(3D scene scripts)
***

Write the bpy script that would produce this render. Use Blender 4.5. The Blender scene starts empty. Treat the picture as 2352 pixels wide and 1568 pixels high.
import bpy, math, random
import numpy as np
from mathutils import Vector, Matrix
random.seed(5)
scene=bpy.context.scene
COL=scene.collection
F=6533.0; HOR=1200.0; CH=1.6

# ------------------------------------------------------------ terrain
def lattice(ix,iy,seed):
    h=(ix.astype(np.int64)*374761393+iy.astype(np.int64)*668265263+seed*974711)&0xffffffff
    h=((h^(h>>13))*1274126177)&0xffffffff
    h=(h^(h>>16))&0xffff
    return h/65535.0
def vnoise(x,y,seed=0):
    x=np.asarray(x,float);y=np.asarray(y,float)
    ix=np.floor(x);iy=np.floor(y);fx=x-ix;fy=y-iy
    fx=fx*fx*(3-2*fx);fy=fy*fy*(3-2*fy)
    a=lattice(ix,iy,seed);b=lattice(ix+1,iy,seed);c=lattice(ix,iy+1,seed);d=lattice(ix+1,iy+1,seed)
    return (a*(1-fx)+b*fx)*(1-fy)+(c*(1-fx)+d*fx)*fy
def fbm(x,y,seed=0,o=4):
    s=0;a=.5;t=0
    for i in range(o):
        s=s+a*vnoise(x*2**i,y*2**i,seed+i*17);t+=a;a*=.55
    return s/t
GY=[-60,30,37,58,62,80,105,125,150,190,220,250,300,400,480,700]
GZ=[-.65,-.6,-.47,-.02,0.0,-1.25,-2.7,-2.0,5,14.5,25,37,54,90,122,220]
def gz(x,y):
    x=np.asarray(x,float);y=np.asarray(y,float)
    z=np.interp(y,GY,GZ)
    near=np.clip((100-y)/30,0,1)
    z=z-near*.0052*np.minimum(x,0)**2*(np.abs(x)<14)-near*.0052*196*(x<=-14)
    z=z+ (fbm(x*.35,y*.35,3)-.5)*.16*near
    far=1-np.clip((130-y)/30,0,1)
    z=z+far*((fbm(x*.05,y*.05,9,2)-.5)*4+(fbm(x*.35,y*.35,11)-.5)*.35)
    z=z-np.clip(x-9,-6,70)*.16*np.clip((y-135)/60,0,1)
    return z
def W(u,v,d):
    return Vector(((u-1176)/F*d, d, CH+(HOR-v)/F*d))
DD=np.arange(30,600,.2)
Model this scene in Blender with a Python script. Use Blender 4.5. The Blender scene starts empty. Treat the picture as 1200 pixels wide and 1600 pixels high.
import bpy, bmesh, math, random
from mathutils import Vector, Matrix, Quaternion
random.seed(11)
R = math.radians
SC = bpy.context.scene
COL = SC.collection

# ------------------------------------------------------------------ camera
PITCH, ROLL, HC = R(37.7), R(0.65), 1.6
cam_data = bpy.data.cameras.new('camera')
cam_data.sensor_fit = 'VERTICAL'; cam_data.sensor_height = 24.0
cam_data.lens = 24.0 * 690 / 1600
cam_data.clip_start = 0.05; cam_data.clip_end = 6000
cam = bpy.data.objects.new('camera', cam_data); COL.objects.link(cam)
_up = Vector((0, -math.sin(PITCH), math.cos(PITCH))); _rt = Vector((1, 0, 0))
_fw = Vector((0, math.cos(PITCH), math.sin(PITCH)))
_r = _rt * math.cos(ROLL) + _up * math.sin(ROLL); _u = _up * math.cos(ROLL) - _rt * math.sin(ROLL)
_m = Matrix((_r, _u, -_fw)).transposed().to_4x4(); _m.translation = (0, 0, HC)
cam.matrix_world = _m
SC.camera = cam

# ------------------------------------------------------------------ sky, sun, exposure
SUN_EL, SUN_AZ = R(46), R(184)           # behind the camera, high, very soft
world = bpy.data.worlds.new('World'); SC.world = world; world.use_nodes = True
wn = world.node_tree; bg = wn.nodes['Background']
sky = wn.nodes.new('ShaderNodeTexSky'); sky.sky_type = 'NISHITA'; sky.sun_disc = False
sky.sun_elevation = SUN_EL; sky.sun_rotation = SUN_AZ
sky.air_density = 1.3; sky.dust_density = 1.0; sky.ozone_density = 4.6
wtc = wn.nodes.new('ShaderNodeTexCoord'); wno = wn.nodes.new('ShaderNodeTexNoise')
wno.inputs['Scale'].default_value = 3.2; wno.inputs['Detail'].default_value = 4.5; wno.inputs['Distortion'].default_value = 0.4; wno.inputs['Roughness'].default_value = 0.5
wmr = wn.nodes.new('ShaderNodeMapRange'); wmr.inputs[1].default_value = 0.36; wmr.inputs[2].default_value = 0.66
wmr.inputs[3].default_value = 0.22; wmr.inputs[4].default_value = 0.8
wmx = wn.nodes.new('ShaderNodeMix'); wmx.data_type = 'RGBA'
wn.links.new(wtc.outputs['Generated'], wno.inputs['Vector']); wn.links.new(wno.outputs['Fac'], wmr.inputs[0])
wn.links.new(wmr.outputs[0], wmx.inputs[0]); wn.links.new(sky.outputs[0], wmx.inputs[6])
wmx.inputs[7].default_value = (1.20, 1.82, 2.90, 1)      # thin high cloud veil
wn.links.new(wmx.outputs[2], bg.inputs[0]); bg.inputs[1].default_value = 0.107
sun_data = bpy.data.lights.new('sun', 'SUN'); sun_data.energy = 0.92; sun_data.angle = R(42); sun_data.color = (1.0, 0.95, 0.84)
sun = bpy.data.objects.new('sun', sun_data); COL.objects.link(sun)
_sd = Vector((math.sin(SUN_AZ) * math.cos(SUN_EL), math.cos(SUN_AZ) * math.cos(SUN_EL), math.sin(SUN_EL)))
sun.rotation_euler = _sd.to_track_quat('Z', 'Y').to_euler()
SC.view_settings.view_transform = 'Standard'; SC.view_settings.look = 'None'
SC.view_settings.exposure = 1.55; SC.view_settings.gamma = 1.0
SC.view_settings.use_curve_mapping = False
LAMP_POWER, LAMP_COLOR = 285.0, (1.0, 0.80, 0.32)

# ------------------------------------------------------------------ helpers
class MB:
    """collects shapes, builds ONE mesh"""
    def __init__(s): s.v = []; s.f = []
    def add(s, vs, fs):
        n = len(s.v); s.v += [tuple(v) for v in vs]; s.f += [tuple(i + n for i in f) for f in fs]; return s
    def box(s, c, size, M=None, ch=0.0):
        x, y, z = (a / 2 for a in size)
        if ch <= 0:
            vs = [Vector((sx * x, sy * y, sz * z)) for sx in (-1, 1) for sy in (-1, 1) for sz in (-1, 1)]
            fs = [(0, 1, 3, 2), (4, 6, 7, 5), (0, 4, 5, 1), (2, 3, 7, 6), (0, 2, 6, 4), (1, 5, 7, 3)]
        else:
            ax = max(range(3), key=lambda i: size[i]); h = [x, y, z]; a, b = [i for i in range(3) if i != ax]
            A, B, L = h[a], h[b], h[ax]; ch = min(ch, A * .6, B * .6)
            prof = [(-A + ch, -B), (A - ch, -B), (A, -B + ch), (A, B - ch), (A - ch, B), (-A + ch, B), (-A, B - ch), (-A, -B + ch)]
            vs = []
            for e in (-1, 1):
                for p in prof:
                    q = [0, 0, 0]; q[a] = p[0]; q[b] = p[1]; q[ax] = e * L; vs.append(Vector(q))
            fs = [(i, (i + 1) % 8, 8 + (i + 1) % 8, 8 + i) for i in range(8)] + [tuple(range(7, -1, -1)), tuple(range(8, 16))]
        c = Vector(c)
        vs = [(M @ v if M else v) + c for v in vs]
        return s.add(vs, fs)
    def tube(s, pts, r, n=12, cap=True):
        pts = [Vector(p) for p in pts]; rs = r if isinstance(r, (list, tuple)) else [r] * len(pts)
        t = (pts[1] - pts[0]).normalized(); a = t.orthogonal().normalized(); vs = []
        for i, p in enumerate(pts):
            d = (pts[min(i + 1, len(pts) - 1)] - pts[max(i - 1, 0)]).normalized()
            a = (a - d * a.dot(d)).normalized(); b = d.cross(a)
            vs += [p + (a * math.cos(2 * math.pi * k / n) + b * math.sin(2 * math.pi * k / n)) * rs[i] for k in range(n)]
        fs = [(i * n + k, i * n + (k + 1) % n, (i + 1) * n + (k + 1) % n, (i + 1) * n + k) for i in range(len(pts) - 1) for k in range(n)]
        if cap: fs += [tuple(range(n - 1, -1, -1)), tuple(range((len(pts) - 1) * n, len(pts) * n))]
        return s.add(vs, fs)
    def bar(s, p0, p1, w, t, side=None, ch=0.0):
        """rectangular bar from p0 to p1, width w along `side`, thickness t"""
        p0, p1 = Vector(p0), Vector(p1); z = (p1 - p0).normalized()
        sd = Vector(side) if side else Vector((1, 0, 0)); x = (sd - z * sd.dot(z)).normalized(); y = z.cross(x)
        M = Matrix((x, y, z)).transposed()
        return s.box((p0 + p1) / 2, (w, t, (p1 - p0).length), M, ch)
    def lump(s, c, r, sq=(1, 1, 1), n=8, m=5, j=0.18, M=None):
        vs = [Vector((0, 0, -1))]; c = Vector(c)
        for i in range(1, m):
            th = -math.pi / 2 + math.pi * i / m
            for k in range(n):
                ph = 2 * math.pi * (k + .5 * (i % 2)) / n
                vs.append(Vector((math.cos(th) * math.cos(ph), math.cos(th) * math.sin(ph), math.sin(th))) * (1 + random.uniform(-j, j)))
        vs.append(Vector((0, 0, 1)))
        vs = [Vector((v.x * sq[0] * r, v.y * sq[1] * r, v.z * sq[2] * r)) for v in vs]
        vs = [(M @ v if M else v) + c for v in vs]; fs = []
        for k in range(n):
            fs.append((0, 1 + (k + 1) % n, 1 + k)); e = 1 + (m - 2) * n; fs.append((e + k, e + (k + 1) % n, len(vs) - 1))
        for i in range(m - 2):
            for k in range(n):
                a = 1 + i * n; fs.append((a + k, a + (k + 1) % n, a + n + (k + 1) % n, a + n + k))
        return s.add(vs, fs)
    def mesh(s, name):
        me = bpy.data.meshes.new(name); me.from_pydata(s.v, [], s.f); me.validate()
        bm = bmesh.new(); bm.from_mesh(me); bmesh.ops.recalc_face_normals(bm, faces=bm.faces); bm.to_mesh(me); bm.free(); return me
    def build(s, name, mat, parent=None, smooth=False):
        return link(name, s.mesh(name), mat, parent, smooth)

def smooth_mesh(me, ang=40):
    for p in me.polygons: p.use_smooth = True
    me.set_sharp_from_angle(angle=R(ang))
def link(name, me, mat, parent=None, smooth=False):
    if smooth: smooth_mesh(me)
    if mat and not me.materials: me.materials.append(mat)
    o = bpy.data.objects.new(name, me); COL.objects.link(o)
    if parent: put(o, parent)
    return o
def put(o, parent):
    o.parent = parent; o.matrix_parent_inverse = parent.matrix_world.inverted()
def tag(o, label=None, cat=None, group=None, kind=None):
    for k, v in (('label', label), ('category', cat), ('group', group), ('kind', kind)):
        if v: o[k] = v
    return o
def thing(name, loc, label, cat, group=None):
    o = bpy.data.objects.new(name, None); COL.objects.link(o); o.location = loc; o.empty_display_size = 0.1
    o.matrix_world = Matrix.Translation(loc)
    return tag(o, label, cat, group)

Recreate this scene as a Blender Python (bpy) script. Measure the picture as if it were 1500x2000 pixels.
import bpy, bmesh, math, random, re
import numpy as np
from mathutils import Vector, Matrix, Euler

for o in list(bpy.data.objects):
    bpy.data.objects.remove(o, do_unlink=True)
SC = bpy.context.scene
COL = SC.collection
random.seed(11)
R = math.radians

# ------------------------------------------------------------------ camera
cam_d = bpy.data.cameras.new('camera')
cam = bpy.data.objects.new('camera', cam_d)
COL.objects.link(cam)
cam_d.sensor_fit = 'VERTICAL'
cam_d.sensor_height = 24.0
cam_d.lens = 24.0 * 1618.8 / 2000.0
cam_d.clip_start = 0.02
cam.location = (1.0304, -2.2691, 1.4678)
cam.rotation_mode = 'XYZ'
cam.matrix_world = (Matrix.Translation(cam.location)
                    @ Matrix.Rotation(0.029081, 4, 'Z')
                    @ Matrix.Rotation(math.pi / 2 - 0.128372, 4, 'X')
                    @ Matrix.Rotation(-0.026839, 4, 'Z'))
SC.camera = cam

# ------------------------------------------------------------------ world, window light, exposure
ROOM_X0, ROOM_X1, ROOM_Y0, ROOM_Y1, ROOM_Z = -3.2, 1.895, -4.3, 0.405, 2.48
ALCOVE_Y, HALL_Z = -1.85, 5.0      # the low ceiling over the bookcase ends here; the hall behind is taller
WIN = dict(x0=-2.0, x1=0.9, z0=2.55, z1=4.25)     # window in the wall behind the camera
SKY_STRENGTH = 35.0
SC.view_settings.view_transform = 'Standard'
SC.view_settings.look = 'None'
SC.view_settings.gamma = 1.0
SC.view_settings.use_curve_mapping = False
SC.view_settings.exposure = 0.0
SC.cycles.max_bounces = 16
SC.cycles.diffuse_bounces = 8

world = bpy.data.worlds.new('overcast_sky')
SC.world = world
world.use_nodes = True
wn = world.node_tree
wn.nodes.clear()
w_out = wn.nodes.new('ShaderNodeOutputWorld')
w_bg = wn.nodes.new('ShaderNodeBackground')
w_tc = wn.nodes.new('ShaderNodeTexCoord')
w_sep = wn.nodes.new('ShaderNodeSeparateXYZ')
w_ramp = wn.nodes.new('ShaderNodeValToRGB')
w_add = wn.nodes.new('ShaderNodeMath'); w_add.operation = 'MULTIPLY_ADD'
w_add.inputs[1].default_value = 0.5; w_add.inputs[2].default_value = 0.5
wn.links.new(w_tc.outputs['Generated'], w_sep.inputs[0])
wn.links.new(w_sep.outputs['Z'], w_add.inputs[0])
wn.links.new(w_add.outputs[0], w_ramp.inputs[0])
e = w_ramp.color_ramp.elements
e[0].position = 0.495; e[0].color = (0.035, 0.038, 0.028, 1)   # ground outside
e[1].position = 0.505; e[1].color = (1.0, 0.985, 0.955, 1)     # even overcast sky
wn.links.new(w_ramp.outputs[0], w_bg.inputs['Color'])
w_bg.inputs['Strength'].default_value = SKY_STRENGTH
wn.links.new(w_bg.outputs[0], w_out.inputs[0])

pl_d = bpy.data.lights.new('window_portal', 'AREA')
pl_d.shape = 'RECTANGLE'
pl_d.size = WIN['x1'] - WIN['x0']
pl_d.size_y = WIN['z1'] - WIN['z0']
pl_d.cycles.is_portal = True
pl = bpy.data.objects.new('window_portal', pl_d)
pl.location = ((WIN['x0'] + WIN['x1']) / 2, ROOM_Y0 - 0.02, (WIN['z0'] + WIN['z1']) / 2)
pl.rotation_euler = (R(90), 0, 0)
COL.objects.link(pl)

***

Copy out each line of the data where the string "Python" appears.

Model this scene in Blender with a Python script. Use Blender 4.5. The Blender scene starts empty. Treat the picture as 1200 pixels wide and 1600 pixels high.
Recreate this scene as a Blender Python (bpy) script. Measure the picture as if it were 1500x2000 pixels.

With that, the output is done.